Joy in God

 •  2 min. read  •  grade level: 8
 
How much I charge myself for want of joy in God, and I have just come from looking at a scripture that may be able to fix this charge still more home upon the spirit; I mean the opening of Luke. What joy among the angels there! What joy on earth in the vessels filled by the Spirit there! Indeed the one feature of the kingdom of God is "joy in the Holy Ghost." The angels appear together, or alone, as in the person of Gabriel. Witness that fervency of heart and openness of mouth which speaks eloquently the liberty and gladness of the soul. And the style of the filled vessels, whether it be Mary or Elizabeth, Zacharias or Simeon, or the company of shepherds who had been called into the fellowship of angels, equally tells us that all were satisfied; that if in heaven, so on earth, the presence of the power of "the kingdom of God" was expressing itself in "joy."

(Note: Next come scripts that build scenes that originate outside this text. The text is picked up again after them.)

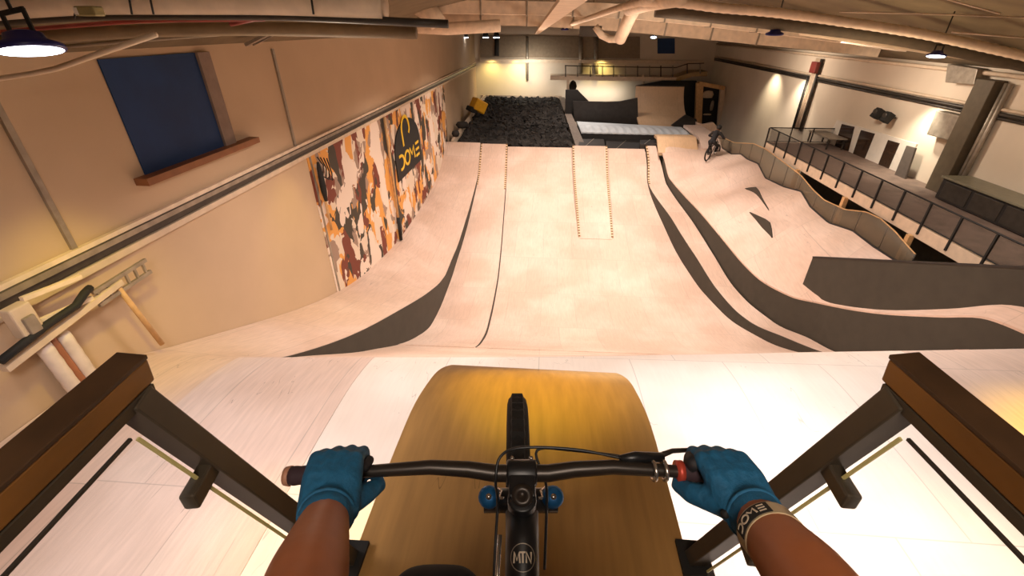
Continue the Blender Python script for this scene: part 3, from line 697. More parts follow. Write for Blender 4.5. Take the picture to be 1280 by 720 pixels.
mb = MB(); mb.prism(poly, (.04, 0, 0)); mb.build('sign_board', M['black'], root)
su = ry*2*.80/4.2; sv = hgt*.25
mb = MB(); dome_strokes(mb, lambda u, v, h: (XL+.071+h, sy0+ry*.22+u*su, zb+hgt*.17+v*sv+(u-2)*su*.0), .20, .012); mb.build('lettering', M['yellow'], root)
# trunking along the wall
root = thing('cable_trunking', 'long brown and cream cable trunking running along the left wall', 'trunking', (XL, 20, 6.3))
for z, h, m, d in [(6.32, .09, 'cream', .07), (6.43, .09, 'steel_dark', .05), (6.52, .07, 'steel', .09), (6.60, .06, 'duct', .07)]:
    mb = MB(); mb.box((XL+d/2+.005, (38.3+3.4)/2, z), (d, 38.3-3.4, h)); mb.build('channel', M[m], root)
# blue window
wy0, wy1 = onX(146, 140, XL).y, onX(258, 115, XL).y
wz1 = onX(180, 70, XL).z; wz0 = onX(230, 205, XL).z
print('win', wy0, wy1, wz0, wz1)
wp = [onX(118, 77, XL), onX(238, 64, XL), onX(280, 178, XL), onX(185, 222, XL)]
zt_, zb_ = (wp[0].z+wp[1].z)/2, (wp[2].z+wp[3].z)/2; ya_, yb_ = (wp[0].y+wp[3].y)/2, (wp[1].y+wp[2].y)/2
mb = MB(); mb.box((XL+.012, (ya_+yb_)/2, (zt_+zb_)/2), (.02, yb_-ya_, zt_-zb_)); wo = struct(mb.build('window_1', M['blue']))
mb = MB(); mb.box((XL+.03, yb_+.16, (zt_+zb_)/2), (.06, .3, zt_-zb_)); struct(mb.build('trim_6', flat('brown_reveal', (.26, .19, .15), .8)))
mb = MB(); mb.box((XL+.1, (ya_+yb_)/2+.3, zb_-.05), (.2, yb_-ya_+1.0, .1)); struct(mb.build('trim_7', flat('timber_sill', (.24, .09, .03), .5)))
# wall seams and pipes on the wall
for i, ((xa, ya), (xb, yb2)) in enumerate([((0, 140), (60, 240)), ((385, 195), (430, 372)), ((340, 68), (372, 175))]):
    a, b = onX(xa, ya, LX), onX(xb, yb2, LX); yy = (a.y+b.y)/2
    z0 = min(a.z, b.z); z0 = 6.6 if i != 1 else w1z(yy)
    mb = MB(); mb.box((XL+.02, yy, (z0+(8.6 if i != 1 else 6.3))/2), (.04, .07, (8.6 if i != 1 else 6.3)-z0)); struct(mb.build('trim_%d' % (8+i), M['steel']))
dy = onX(492, 250, LX).y
root = thing('drain_pipe', 'thin vertical drain pipe over the mural, tan above and black at its foot', 'pipe', (LX+.08, dy, w1z(dy)))
mb = MB(); mb.tube([(LX+.08, dy, 2.6), (LX+.08, dy, 6.28)], .05, 10); mb.build('upper_pipe', M['woodpost'], root)
mb = MB(); mb.tube([(LX+.08, dy, w1z(dy)+.02), (LX+.08, dy, 2.6)], .065, 10); mb.build('lower_pipe', M['black'], root)
hy = onX(395, 215, LX).y
root = thing('wall_fixture', 'dark green pole fixture with wire bracket at the near edge of the mural', 'fixture', (LX, hy, 4.4))
mb = MB(); mb.tube([(LX+.08, hy, 4.3), (LX+.08, hy, 5.4)], .035, 8); mb.build('pole', M['woodpost'], root)
mb = MB(); mb.tube([(LX+.1, hy, 5.1), (LX+.1, hy, 5.35), (LX+.1, hy, 5.5), (LX+.1, hy, 5.95), (LX+.1, hy, 6.1)], [.04, .075, .08, .06, .03], 8); mb.build('head', M['black'], root)
for k in range(4):
    a_ = k*1.3; mb = MB(); mb.tube([(LX+.06, hy+.1+.16*k, 6.2-.05*k), (LX+.1, hy+.25+.12*k, 5.95-.1*k), (LX+.08, hy+.15+.15*k, 5.7-.08*k), (LX+.1, hy+.38+.08*k, 5.55-.02*k)], .016, 6); mb.build('wire', M['black'], root)
# cable rack and pipes low on the near left wall
NX = XL+.25
root = thing('cable_rack', 'cream cable rack with ladder end low on the left wall, nearest the left railing', 'cable rack', (XL, 3.5, 5.5))
ra, rb = onX(5, 462, NX), onX(150, 352, NX)
print('rack', ra, rb)
mb = MB(); mb.beam(ra, rb, .09, .07); mb.build('tray', M['cream'], root)
rc = onX(185, 332, NX)
for dz in (-.09, .09):
    mb = MB(); mb.beam(onX(120, 374, NX)+Vector((0, 0, dz)), rc+Vector((0, 0, dz)), .04, .05); mb.build('ladder_rail', M['steel'], root)
for k in range(6):
    p = onX(125, 371, NX).lerp(rc, k/5.5); mb = MB(); mb.beam(p+Vector((0, 0, -.1)), p+Vector((0, 0, .1)), .03, .03, up=(1, 0, 0)); mb.build('rung', M['steel'], root)
mb = MB(); c0 = [onX(0, 452, NX+.06), onX(60, 405, NX+.06), onX(95, 382, NX+.06), onX(106, 366, NX+.06), onX(112, 360, NX)]
mb.tube(c0, .045, 8); tag(mb.build('power_cable', M['black']), 'thick black cable lying along the cream cable rack', 'cable')
root = thing('wall_pipes', 'two white lagged pipes with a thin brown pipe between them, on the left wall', 'pipes', tuple(onX(95, 460, XL)))
for (xa, ya), (xb, yb2), r_, m in [((56, 432), (112, 490), .075, 'ply_white'), ((80, 418), (128, 470), .075, 'ply_white'), ((66, 422), (124, 480), .04, 'red')]:
    a, b = onX(xa, ya, NX-.05), onX(xb, yb2, NX-.05); yy = (a.y+b.y)/2
    mb = MB(); nz = 9; mb.tube([(NX-.08, a.y+(b.y-a.y)*.3*k/nz, a.z+(P0(yy)+.0-a.z)*k/nz) for k in range(nz+1)], [r_*(1+.06*(k % 2)) for k in range(nz+1)], 10); mb.build('pipe', flat('white_lagging', (.72, .62, .54), .6, var=.1) if m != 'red' else flat('brown_pipe', (.34, .13, .06), .5), root)
a, b = onX(148, 360, NX), onX(206, 437, NX)
mb = MB(); mb.tube([(NX, (a.y+b.y)/2-.1, a.z), (NX, (a.y+b.y)/2+.1, max(b.z, w1z(b.y)))], .035, 8); tag(mb.build('thin_pipe', M['woodpost']), 'thin tan pipe dropping from the ladder end of the cable rack', 'pipe')
p = onX(28, 400, NX); root = thing('junction_box', 'pale junction box and bracket at the near end of the wall trunking', 'box', tuple(p))
mb = MB(); mb.box(p, (.14, .22, .36)); mb.build('box_body', M['cream'], root, bevel=.02)
mb = MB(); mb.box(p+Vector((.08, 0, -.05)), (.05, .12, .2)); mb.build('cover', M['steel'], root, bevel=.01)
mb = MB(); mb.beam(p+Vector((0, .1, .2)), p+Vector((0, .75, .12)), .05, .05); mb.beam(p+Vector((0, .1, -.1)), p+Vector((0, .75, -.18)), .05, .05); mb.build('bracket', M['duct'], root)

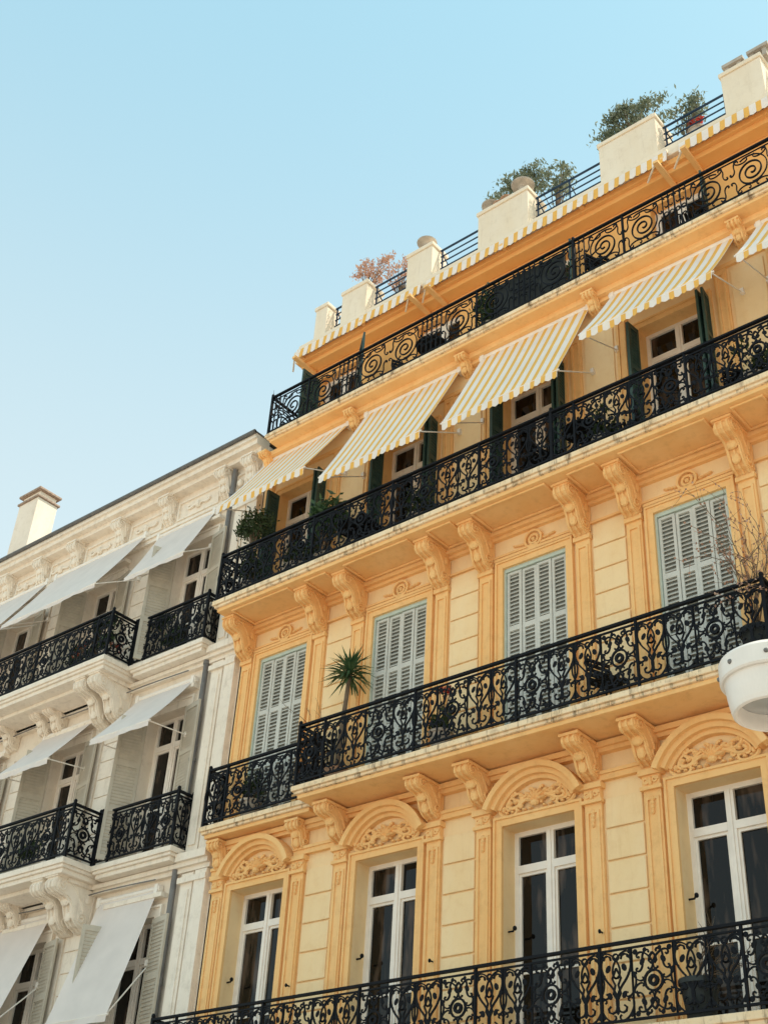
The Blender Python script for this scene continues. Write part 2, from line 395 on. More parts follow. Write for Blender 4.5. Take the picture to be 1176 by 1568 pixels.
def window(mb, cx, hw, z0, z1, y, transom=None, bars=(0.45,)):
    f = 0.07
    mb.box(cx-hw, cx-hw+f, y-0.03, y+0.05, z0, z1); mb.box(cx+hw-f, cx+hw, y-0.03, y+0.05, z0, z1)
    mb.box(cx-hw+f, cx+hw-f, y-0.03, y+0.05, z1-f, z1); mb.box(cx-hw+f, cx+hw-f, y-0.03, y+0.05, z0, z0+0.10)
    mb.box(cx-0.060, cx+0.060, y-0.045, y+0.04, z0+0.10, z1-f)
    mb.box(cx-0.018, cx+0.018, y-0.06, y-0.045, z0+0.10, z1-f)
    if transom:
        mb.box(cx-hw+f, cx-0.060, y-0.05, y+0.045, transom, transom+0.11); mb.box(cx+0.060, cx+hw-f, y-0.05, y+0.045, transom, transom+0.11)
    for sx in (-1, 1):
        a, b = (cx-hw+f, cx-0.060) if sx < 0 else (cx+0.060, cx+hw-f)
        top = transom if transom else z1-f
        mb.box(a, a+0.035, y-0.02, y+0.03, z0+0.1, top); mb.box(b-0.035, b, y-0.02, y+0.03, z0+0.1, top)
        mb.box(a+0.035, b-0.035, y-0.02, y+0.03, top-0.04, top)
        for k in bars:
            zb = z0+0.1+(top-z0-0.1)*k
            mb.box(a+0.035, b-0.035, y-0.012, y+0.02, zb-0.014, zb+0.014)
    mb.face([(cx-hw, y+0.012, z0), (cx+hw, y+0.012, z0), (cx+hw, y+0.012, z1), (cx-hw, y+0.012, z1)], 1)

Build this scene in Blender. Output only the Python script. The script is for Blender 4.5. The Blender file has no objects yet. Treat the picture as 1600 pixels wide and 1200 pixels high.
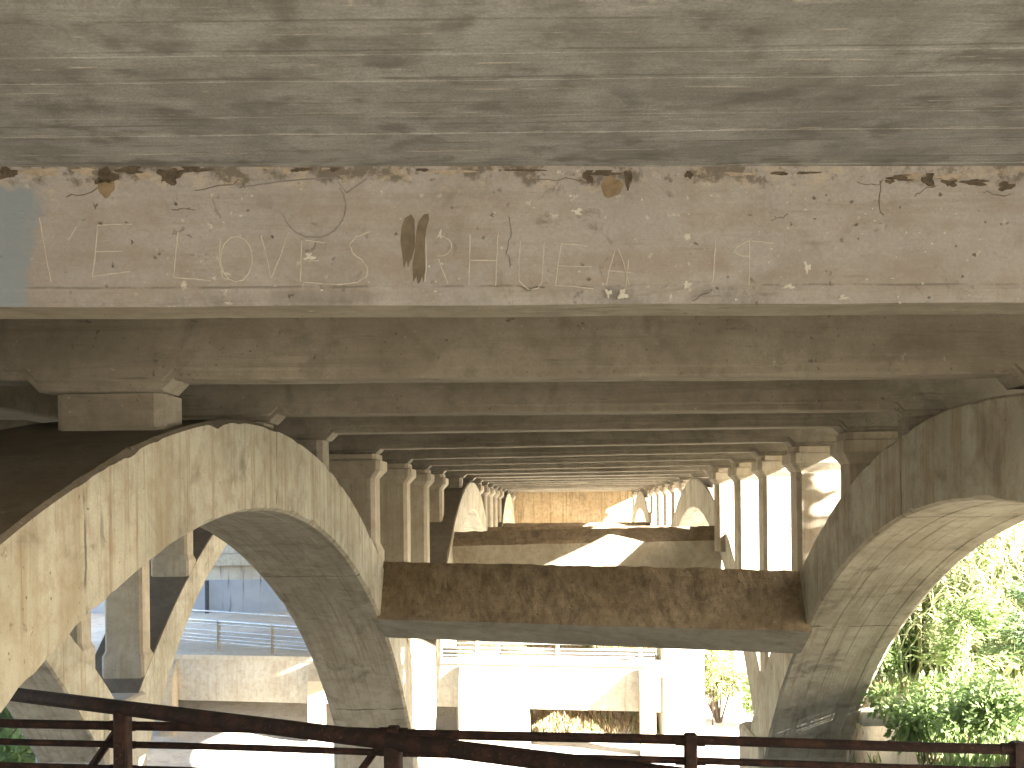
import bpy, math, random
from math import sin, cos, pi, radians, exp
from mathutils import Vector, noise

random.seed(11)
S = bpy.context.scene
COL = S.collection

# ------------------------------------------------------------------ camera
cd = bpy.data.cameras.new('camera')
cam = bpy.data.objects.new('camera', cd)
COL.objects.link(cam)
cd.lens = 36.0
cd.sensor_width = 36.0
cd.shift_x = -0.05
cd.shift_y = 0.123
cd.clip_start = 0.05
cd.clip_end = 2000
cam.location = (0, 0, 0)
cam.rotation_euler = (pi / 2, 0.010, 0)
S.camera = cam

# ------------------------------------------------------------------ light
SUN_EL = radians(22.5)
SUN_AZ = radians(117)             # clockwise from +Y
w = bpy.data.worlds.new('World')
S.world = w
w.use_nodes = True
wn = w.node_tree
wn.nodes.clear()
sky = wn.nodes.new('ShaderNodeTexSky')
sky.sky_type = 'NISHITA'
sky.sun_disc = False
sky.sun_elevation = SUN_EL
sky.sun_rotation = SUN_AZ
sky.dust_density = 2.0
bg = wn.nodes.new('ShaderNodeBackground')
bg.inputs['Strength'].default_value = 0.055
wo = wn.nodes.new('ShaderNodeOutputWorld')
wn.links.new(sky.outputs[0], bg.inputs[0])
wn.links.new(bg.outputs[0], wo.inputs[0])
ld = bpy.data.lights.new('sun', 'SUN')
ld.energy = 5.0
ld.angle = radians(0.5)
ld.color = (1.0, 0.95, 0.86)
sun = bpy.data.objects.new('sun', ld)
COL.objects.link(sun)
to_sun = Vector((sin(SUN_AZ) * cos(SUN_EL), cos(SUN_AZ) * cos(SUN_EL), sin(SUN_EL)))
sun.rotation_euler = to_sun.to_track_quat('Z', 'Y').to_euler()
sun.location = (30, -15, 25)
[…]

But let us come on to the fifth chapter, and there we shall find that not only angelic heavenly hosts and filled human vessels enter into this joy, but believing sinners likewise. They show it, and in their way they express it.
Look in this chapter at Peter and his companions, at the healed palsied man, at Levi, and then at all the children of the bride chamber. Peter and his companions are at once able to rise up, leave all, and follow Jesus. The palsied man takes up his bed, and rising up, before them all who stood around him, goes home glorifying God. Levi, at the word of power, abandons what is everything to him in this world, and makes a feast, and such a feast that exposed him to the rebuke of others.
The children of the bride chamber could not fast; they were afresh introduced to the Person in whom the fullness of joy dwells and reigns, and they could not fast; and the Bridegroom approves their joy.
Thus were the poor believing sinners, as in Acts 13, "filled with joy, and with the Holy Ghost." They take their place with angels and with filled vessels just to prove (it may be each in his different way) that the one feature of the kingdom of God is "joy in the Holy Ghost."
The poor cripple, carrying his bed with praises, is as sure and seasonable an expression of this as the angelic chorus over the fields of Bethlehem. Levi's feast tells this as distinctly as Mary's song or Simeon's oracle. All is joy after its own order and in its own way.
And this is the crowning, eternal thing; there is peace; there is entrance into grace or favor, there is hope, but the crowning experience in the praises of the soul is joy—"Joy in God through our Lord Jesus Christ" (Rom. 5:11).